Given the dubious international legal bases upon which the Hape principle is founded (some of which are described in previous posts to, Khadr’s retrenchment of that principle, even if only partial, is at first blush a welcome development. However, the Court’s unanimous and unsigned judgment in Khadr is also startlingly brief, particularly given the complexity and importance of its central issue and its dramatic qualification of the Hape principle, which a majority of the Court had asserted in categorical terms less than a year earlier. The Court’s brevity of analysis in asserting, justifying, and applying the Khadr exception raises – yet leaves unexamined – a number of fundamental uncertainties and questions. This further clouds the intelligibility and soundness of the rules governing the extraterritorial applicability of the Charter, as well as the role of international law in shaping those rules.

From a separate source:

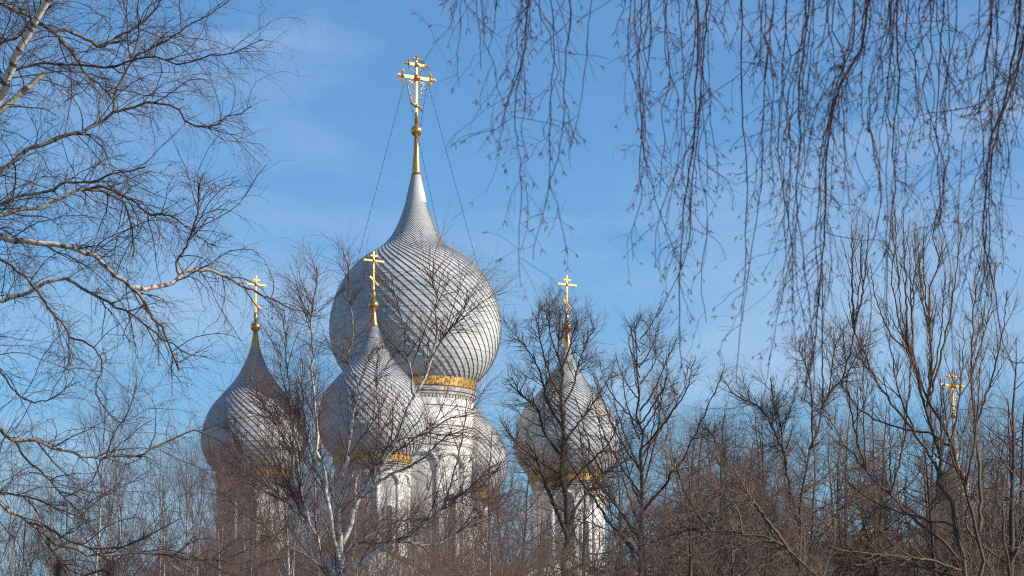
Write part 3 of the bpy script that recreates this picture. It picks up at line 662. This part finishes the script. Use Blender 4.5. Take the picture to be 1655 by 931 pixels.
for _ in range(44):
    x = r.uniform(1015, 1665) if r.random() < .86 else r.uniform(760, 960)
    yb = r.uniform(140, 420) if r.random() < .55 else r.uniform(380, 640)
    if x < 1000: yb = r.uniform(80, 280)
    if x < 1090: yb = min(yb, 420)
    n = 4 + int(yb / 90); drift = r.normal(0, 26)
    hand.append(([(x + drift * (q / n) + r.normal(0, 6) * (q > 0), -10 + (yb + 10) * q / n) for q in range(n + 1)], r.uniform(2.0, 3.8)))
for pts, w in list(hand[:24]):
    if w < 4.4 or len(pts) < 5: continue
    for q in range(int(w) - 2):
        off = r.normal(0, 13); k_ = int(r.integers(3, len(pts) + 1)); gr = r.normal(0, 7)
        hand.append(([(x + off * min(1, n / 2) + gr * n + r.normal(0, 4), y + (r.uniform(-12, 25) if n else 0)) for n, (x, y) in enumerate(pts[:k_])], r.uniform(1.6, 2.8)))
strands = []
for pts, w in hand:
    j = int(r.integers(len(YS))); Yj = YS[j]
    W = [at(x, y, Yj + r.normal(0, .05)) for x, y in pts]
    if pts[0][1] < 1:                       # hang it from the limb above
        i = np.argmin(np.abs(over[j][:, 0] - W[0][0])); top = over[j][i]; mid = (top + W[0]) / 2 + np.array([0.02, 0, .08]); W = [top, mid] + W[1:]
    c = spline(W, 36); c[1:-1] += r.normal(0, .0021, c[1:-1].shape) * np.array([1, 1, .3])
    rad = np.linspace(w * .85, max(1.1, w * .28), 37) / 2 * Yj / F
    strands.append((c, rad)); wood('hanging_branch', [(c[None], rad[None], 6)], M_hang, weep, tb)
ps = np.stack([s[0] for s in strands]); rs = np.stack([s[1] for s in strands])
lv = dress(r, ps, rs, [
 dict(n=950, ang=38, sd=14, len=(.08, .36), r=.0017, S=6, tip=.7, wander=.25, trop=-.03, trop_end=-.22, k=4, t0=.06, bias=(0, .3, 0)),
 dict(n=2300, ang=42, sd=14, len=(.03, .13), r=.0012, S=3, tip=.8, wander=.22, trop=-.03, trop_end=-.15, k=3),
])
lv2 = dress(r, ps, rs, [dict(n=900, ang=45, sd=12, len=(.02, .09), r=.0012, S=3, tip=.8, wander=.14, trop=-.06, k=3, t0=.1)])
wood('twigs', lv + lv2, M_hang, weep, tb, 'stuff')
cs = []
for src in (lv[1][0], lv2[0][0], lv[0][0]):
    sel = src[r.random(len(src)) < (.42 if src is not lv[0][0] else .7)]; T = unit(sel[:, -1] - sel[:, -2])
    for sgn in (-1, 1):
        side = np.cross(T, r.normal(0, 1, T.shape)) * .1 + np.array([1, 0, 0]) * sgn
        D = unit(T * .8 + side * r.uniform(.15, .75, (len(T), 1)) + UP * -.35); L = r.uniform(.011, .027, len(T))
        cs.append((np.stack([sel[:, -1] + D * (L * f)[:, None] for f in (0, .25, .75, 1)], 1), np.array([.0008, .0014, .0013, .0003])[None] * r.uniform(.7, 1.25, (len(T), 1)), 4))
wood('catkins', cs, M_catkin, weep, tb, 'stuff')

# ------------------------------------------------------------------ traced trees in the middle distance
def hero(name, label, cat, limbs, Y, seed, mat, levels, slope=.5, extra=None, trunk_n=1, bud=None, seg=26, wob=.10):
    r = np.random.default_rng(seed); tr = traced(limbs, Y, r, slope, seg, wob)
    b = tr[0][0][0].copy(); b[2] = 0.0; tr[0][0][0][2] = -0.05
    th = thing(name, label, cat, tuple(b))
    for i, t in enumerate(tr): wood('trunk' if i < trunk_n else 'limb', [(t[0][None], t[1][None], 10 if i < trunk_n else 7)], mat, th, b)
    ps, rs = stack(tr)
    parts = []
    for L in levels: parts += dress(r, ps, rs, L)
    wood('twigs', parts, mat, th, b, 'stuff')
    return th
def ground_row(Y): return 465.5 + F * math.tan(PITCH + math.atan(1.6 / Y))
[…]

These difficulties flow in part from the Court’s apparent claim, in Khadr, that it is not introducing any new exception to the Hape principle at all, but rather simply applying an exception already introduced in Hape itself. This is plainly not so. As the Court acknowledges in Khadr, Hape “was based on international law principles against extraterritorial enforcement of domestic laws and the principle of comity” (para 17). The Court in Khadr continues: “The Court [in Hape] was united on the principle that comity cannot be used to justify Canadian participation in activities of a foreign state or its agents that are contrary to Canada’s international obligations” (para 18). Hence, concludes the Court, the exception it applies in Khadr was already established in Hape. Yet this line of reasoning fails to address the principal legal basis upon which the Hape principle was truly founded, which was not the non-binding principle of comity, but rather the binding “international law principles against extraterritorial enforcement of domestic laws.” While Hape suggested that the non-binding principle of comity must yield whenever Canada participated in unlawful foreign activities, nothing in Hape even hinted that the binding principles of international law limiting Canada’s extraterritorial jurisdiction must also yield in such circumstances. The latter proposition is purely an innovation of Khadr itself.

Why does this matter? What difference does it make whether the exception applied in Khadr was established in Hape (as intimated by the Court) or rather in Khadr?

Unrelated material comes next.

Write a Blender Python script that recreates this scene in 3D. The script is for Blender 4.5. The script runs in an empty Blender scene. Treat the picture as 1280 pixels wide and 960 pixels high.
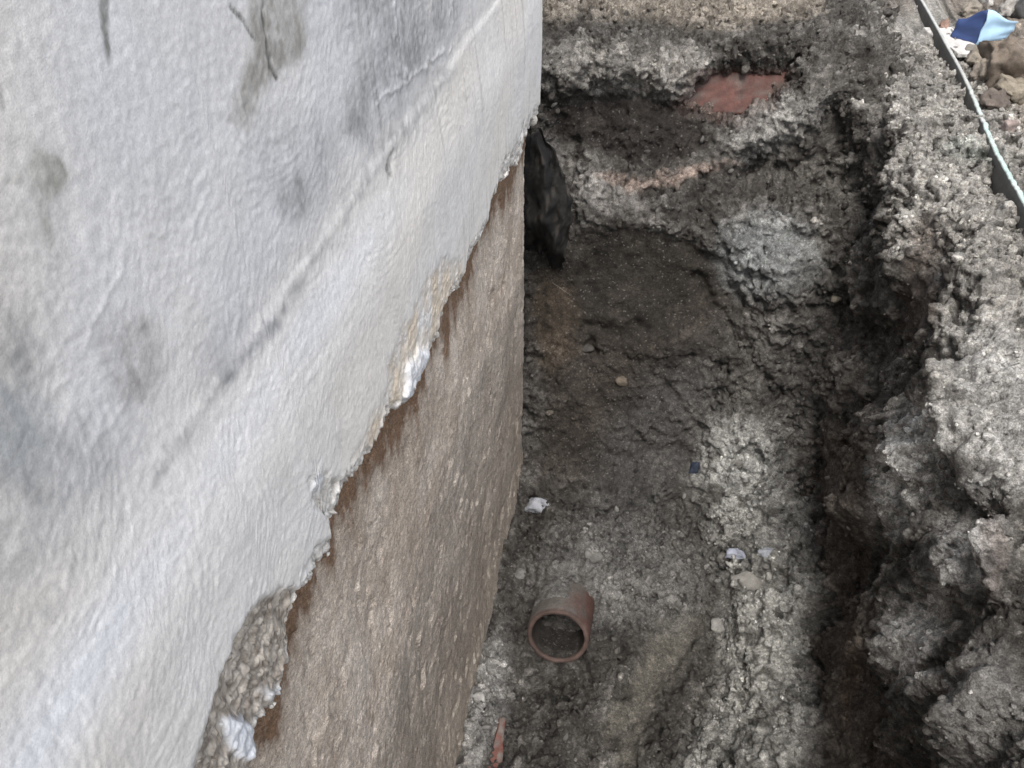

There are several reasons why the Court’s approach to this issue is significant. The first is somewhat formal. The Court, as the ultimate authority on the legal meaning of the Canadian Constitution, has an obligation to explain its interpretations of the Charter in clear and transparent terms. Had the Court openly acknowledged in Khadr that it was modifying the Hape principle by articulating a new exception to it, it would naturally have been incumbent on it to provide some reasoned, intelligible and persuasive basis for doing so. However, by purporting not to introduce but merely to apply an exception to the Hape principle already propounded in Hape, the Court effectively sidesteps the need to explain itself. Of course this would not be problematic if the Court had indeed pioneered and justified the exception in Hape. Yet, as seen above, this was not the case. Nor does the Court in Khadr justify the proposition that binding principles of international law forbidding extraterritorial application of the Charter must yield to Canada’s other international legal obligations. The result of this failure to explain the legal basis for such a proposition (in either Hape or Khadr) is to give the Khadr exception, whether desirable or justifiable or not, an air of arbitrariness that undermines its authority.

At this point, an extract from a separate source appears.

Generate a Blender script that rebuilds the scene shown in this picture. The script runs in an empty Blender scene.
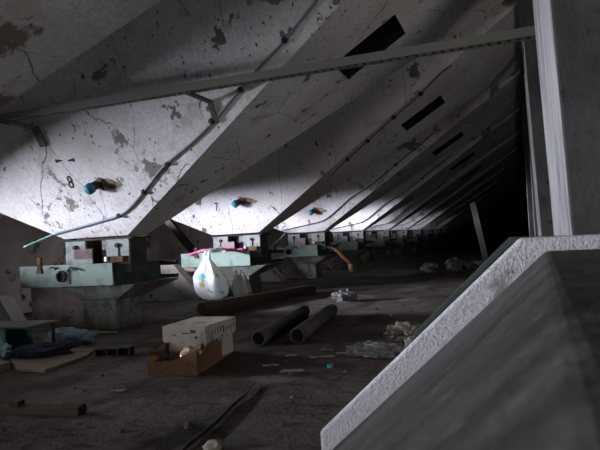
import bpy, bmesh, math, random
from mathutils import Vector, Matrix
random.seed(7)
S = bpy.context.scene
COL = S.collection
H = 1.04            # eye height above the floor; "rel" heights below are measured from the eye
PITCH = 4.0         # hopper spacing along the gallery

# ---------------------------------------------------------------- camera
YAW, PIT, ROLL = 0.3541, 0.0239, 0.0546
r0 = Vector((math.cos(YAW), math.sin(YAW), 0)); f0 = Vector((-math.sin(YAW), math.cos(YAW), 0)); z0 = Vector((0, 0, 1))
FW = f0 * math.cos(PIT) + z0 * math.sin(PIT); UP = z0 * math.cos(PIT) - f0 * math.sin(PIT)
R_ = r0 * math.cos(ROLL) - UP * math.sin(ROLL); U_ = r0 * math.sin(ROLL) + UP * math.cos(ROLL)
cd = bpy.data.cameras.new('camera'); cam = bpy.data.objects.new('camera', cd); COL.objects.link(cam)
m = Matrix((R_, U_, -FW)).transposed().to_4x4(); m.translation = (0, 0, H); cam.matrix_world = m
cd.sensor_width = 36; cd.lens = 36 * 583 / 600; cd.clip_start = 0.02; cd.clip_end = 200
cd.dof.use_dof = True; cd.dof.focus_distance = 7.5; cd.dof.aperture_fstop = 5.6
S.camera = cam

# ---------------------------------------------------------------- world, daylight, exposure
w = bpy.data.worlds.new('overcast'); S.world = w; w.use_nodes = True
bg = w.node_tree.nodes['Background']; bg.inputs[0].default_value = (.80, .88, 1, 1); bg.inputs[1].default_value = 1.0
# windows in the left wall: (y0, y1, watts, sill and lintel above eye level, height of the lamp strip under the added canopy)
WINDOWS = [(-1.9, -.6, 2300, .40, .75, .30), (3.0, 4.2, 1800, .24, .58, .32), (6.3, 7.4, 3100, .32, .75, .13), (10.0, 11.2, 3900, .53, .75, .13),
           (14.8, 16.0, 3600, .53, .75, .13), (20.8, 22.0, 2200, .53, .75, .13), (26.6, 27.8, 900, .53, .75, .13), (33, 34.5, 150, .53, .75, .13)]
WX = -8.2; WT = 1.0                                                        # canopies added outside, unseen, to keep light off the upper slopes
for k, (a, b, p, q0, q1, hh) in enumerate(WINDOWS):
    ld = bpy.data.lights.new('daylight', 'AREA'); ld.shape = 'RECTANGLE'; ld.size = b - a + .9; ld.size_y = hh
    ld.energy = p; ld.color = (.84, .86, 1.0)
    lo = bpy.data.objects.new('daylight', ld); COL.objects.link(lo)
    lo.location = (WX - WT - .05, (a + b) / 2 - .75, H + q1 - hh / 2); lo.rotation_euler = (math.radians(90), 0, math.radians(-90 if k < 2 else -55))
# added ambient fill from a made-up doorway behind the viewer (front wall)
DX0, DX1, DZ1 = -2.6, -.6, 2.1
ld = bpy.data.lights.new('doorway_light', 'AREA'); ld.shape = 'RECTANGLE'; ld.size = DX1 - DX0; ld.size_y = DZ1; ld.energy = 110; ld.color = (1.0, .97, .93)
lo = bpy.data.objects.new('doorway_light', ld); COL.objects.link(lo); lo.location = ((DX0 + DX1) / 2, -7.5, DZ1 / 2); lo.rotation_euler = (math.radians(90), 0, 0)
# added fill for the hopper sides, through a made-up opening in the right wall
RY0, RY1, RZ0, RZ1 = 0.0, 4.4, .3, 1.9
ld = bpy.data.lights.new('aisle_opening_light', 'AREA'); ld.shape = 'RECTANGLE'; ld.size = RY1 - RY0; ld.size_y = RZ1 - RZ0; ld.energy = 120; ld.color = (1.0, .94, .88)
lo = bpy.data.objects.new('aisle_opening_light', ld); COL.objects.link(lo); lo.location = (6.5, (RY0 + RY1) / 2, (RZ0 + RZ1) / 2); lo.rotation_euler = (math.radians(90), 0, math.radians(90))
S.view_settings.view_transform = 'Standard'; S.view_settings.look = 'None'; S.view_settings.gamma = 1
S.view_settings.use_curve_mapping = False; S.view_settings.exposure = 0.12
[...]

More substantively, the Court’s failure to explain or justify the Khadr exception leaves unanswered the obvious question: How or why does Canada’s participation abroad, in a process that is inconsistent with its international legal obligations, lead to applicability of the Charter to that participation? Implicit in this question are many others. For example, given that the issue is the extraterritorial applicability of the Charter, and assuming that that issue must be resolved in a manner consistent with Canada’s international legal obligations, why would any such obligations that do not address the extraterritorial scope of Canada’s human rights commitments or its jurisdictional competence be relevant? Or, even assuming they are, in a confrontation between Canada’s international legal obligations which, on the one hand, purportedly compel it not to apply the Charter extraterritorially, and, on the other hand (and for reasons not made clear by the Court), compel just such extraterrestrial application, why should the latter prevail? Further, why is the issue whether Canada has participated in a process that violates its international legal obligations, rather than, simply, whether it has violated such obligations? This way of structuring the test appears to move the crucial inquiry away from the actions of Canadian officials themselves and to focus it, instead, on foreign conduct. Is it meaningful to ask whether a foreign process violates Canada’s international legal obligations? And so on. These questions, and others, require and deserve answers. Yet the Court’s approach in Khadr robs it of the opportunity to provide and defend them.

Finally, and perhaps most importantly, by failing squarely to acknowledge its creation in Khadr of an exception to the Hape principle, the Court sidesteps the need to address the underlying reasons that cry out for such an exception in the first place. Had the Court done so, it is possible that it would also have had to confront some of the more unsustainable implications of the Hape principle, as starkly illustrated on the facts of Khadr. It may seem of no great moment to deny the benefit of protections against unreasonable search and seizure to a corrupt Canadian businessman carrying out money laundering activities on a Caribbean island, especially in the name of the noble principle of upholding international law. It is altogether another matter to realize that a rule justifying such denial will also, in principle, deny protection to a Canadian child detained, interrogated, and prosecuted by a foreign government, with Canadian government collusion, on a Caribbean island of quite a different character, in violation of some of Canada’s most fundamental international legal obligations and some of the Charter’s most basic guarantees. In short, the facts of Khadr expose the untenability in principle of Hape. Rather than face that untenability, the Court in Khadr effectively evades it by reading down Hape in a manner that superficially makes it appear less untenable. In doing so, the Court not only misses its chance to disavow the flawed majority reasoning in Hape, it deepens the legal and logical morass currently governing, in the name of respect for Canada’s international legal obligations, the extraterritorial applicability of the Charter.

Note: This post is a précis of a more fully developed critique of Khadr published as: John H. Currie, “Khadr’s Twist on Hape: Tortured Determinations of the Extraterritorial Reach of the Canadian Charter,” (2008) Canadian Yearbook of International Law 307.